The data below should be restated word for word, with every picture omitted.
^^^^^^^^
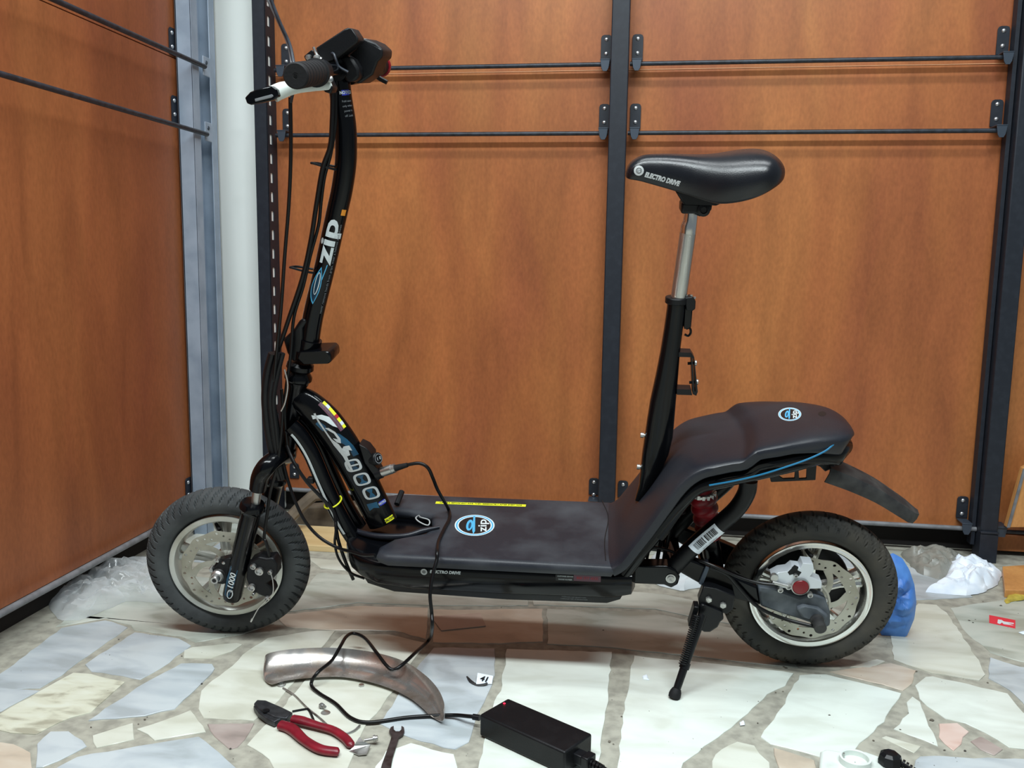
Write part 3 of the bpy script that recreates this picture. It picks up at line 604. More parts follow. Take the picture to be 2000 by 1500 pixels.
# glossy outlined digits: squared rings, leaning with the tube
ua_ = A(math.cos(math.radians(66)), math.sin(math.radians(66)))       # reading direction (down the tube) in photo px
va_ = A(math.cos(math.radians(-14)), math.sin(math.radians(-14)))
def sqring(n=40, p=3.4, a=1, b=1, a2=.7, b2=.7):
    v = []; f = []
    for k in range(n):
        t = 2*math.pi*k/n; c_, s_ = math.cos(t), math.sin(t); c_ = math.copysign(abs(c_)**(2/p), c_); s_ = math.copysign(abs(s_)**(2/p), s_); v += [(c_*a, s_*b), (c_*a2, s_*b2)]
    for k in range(n): j = (k+1) % n; f.append((2*k, 2*j, 2*j+1, 2*k+1))
    return v, f
def onpx(c_, vf, fn=rn, l=.0006): return lambda a, b: fn(*(A(*c_)+ua_*a+va_*b), l)
for k, (x, y) in enumerate([(690, 909), (707, 936), (725, 963)]):
    decal('numeral', sqring(a=12.8, b=15.8, a2=0.01, b2=0.01), onpx((x, y), None, rn, .0004), M['teal'], neck)
    decal('numeral', sqring(a=12.5, b=15.5, a2=9.2, b2=10.5), onpx((x, y), None, rn, .0010), M['silverink'], neck)
    if k == 0: decal('numeral', gridpoly(3, 20, 1, 4), onpx((x, y), None, rn, .0011), M['silverink'], neck)
pdec('numeral', [(671, 872), (682, 870), (688, 880), (681, 879), (684, 889), (676, 892), (670, 885), (664, 884)], rn, 'silverink', neck, .0010)
pdec('swoosh', [(655, 845), (664, 848), (678, 858), (690, 870), (701, 887), (690, 892), (684, 880), (672, 868), (660, 862)], rn, 'teal', neck, .0004)
pdec('swoosh', [(608, 811), (616, 812), (628, 810), (642, 814), (655, 824), (668, 838), (650, 832), (634, 822), (620, 817), (611, 819)], rn, 'ink', neck)
pdec('swoosh', [(612, 808), (616, 807), (621, 818), (634, 838), (648, 858), (662, 868), (676, 887), (690, 920), (686, 922), (670, 892), (652, 870), (636, 846), (622, 826)], rn, 'silverink', neck, .0008)
pdec('swoosh', [(634, 836), (642, 836), (655, 844), (665, 857), (666, 866), (658, 864), (650, 856), (660, 858), (652, 847), (642, 841)], rn, 'silverink', neck, .0009)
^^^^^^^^
## Output
Write part 3 of the bpy script that recreates this picture. It picks up at line 604. More parts follow. Take the picture to be 2000 by 1500 pixels.
# glossy outlined digits: squared rings, leaning with the tube
ua_ = A(math.cos(math.radians(66)), math.sin(math.radians(66)))       # reading direction (down the tube) in photo px
va_ = A(math.cos(math.radians(-14)), math.sin(math.radians(-14)))
def sqring(n=40, p=3.4, a=1, b=1, a2=.7, b2=.7):
    v = []; f = []
    for k in range(n):
        t = 2*math.pi*k/n; c_, s_ = math.cos(t), math.sin(t); c_ = math.copysign(abs(c_)**(2/p), c_); s_ = math.copysign(abs(s_)**(2/p), s_); v += [(c_*a, s_*b), (c_*a2, s_*b2)]
    for k in range(n): j = (k+1) % n; f.append((2*k, 2*j, 2*j+1, 2*k+1))
    return v, f
def onpx(c_, vf, fn=rn, l=.0006): return lambda a, b: fn(*(A(*c_)+ua_*a+va_*b), l)
for k, (x, y) in enumerate([(690, 909), (707, 936), (725, 963)]):
    decal('numeral', sqring(a=12.8, b=15.8, a2=0.01, b2=0.01), onpx((x, y), None, rn, .0004), M['teal'], neck)
    decal('numeral', sqring(a=12.5, b=15.5, a2=9.2, b2=10.5), onpx((x, y), None, rn, .0010), M['silverink'], neck)
    if k == 0: decal('numeral', gridpoly(3, 20, 1, 4), onpx((x, y), None, rn, .0011), M['silverink'], neck)
pdec('numeral', [(671, 872), (682, 870), (688, 880), (681, 879), (684, 889), (676, 892), (670, 885), (664, 884)], rn, 'silverink', neck, .0010)
pdec('swoosh', [(655, 845), (664, 848), (678, 858), (690, 870), (701, 887), (690, 892), (684, 880), (672, 868), (660, 862)], rn, 'teal', neck, .0004)
pdec('swoosh', [(608, 811), (616, 812), (628, 810), (642, 814), (655, 824), (668, 838), (650, 832), (634, 822), (620, 817), (611, 819)], rn, 'ink', neck)
pdec('swoosh', [(612, 808), (616, 807), (621, 818), (634, 838), (648, 858), (662, 868), (676, 887), (690, 920), (686, 922), (670, 892), (652, 870), (636, 846), (622, 826)], rn, 'silverink', neck, .0008)
pdec('swoosh', [(634, 836), (642, 836), (655, 844), (665, 857), (666, 866), (658, 864), (650, 856), (660, 858), (652, 847), (642, 841)], rn, 'silverink', neck, .0009)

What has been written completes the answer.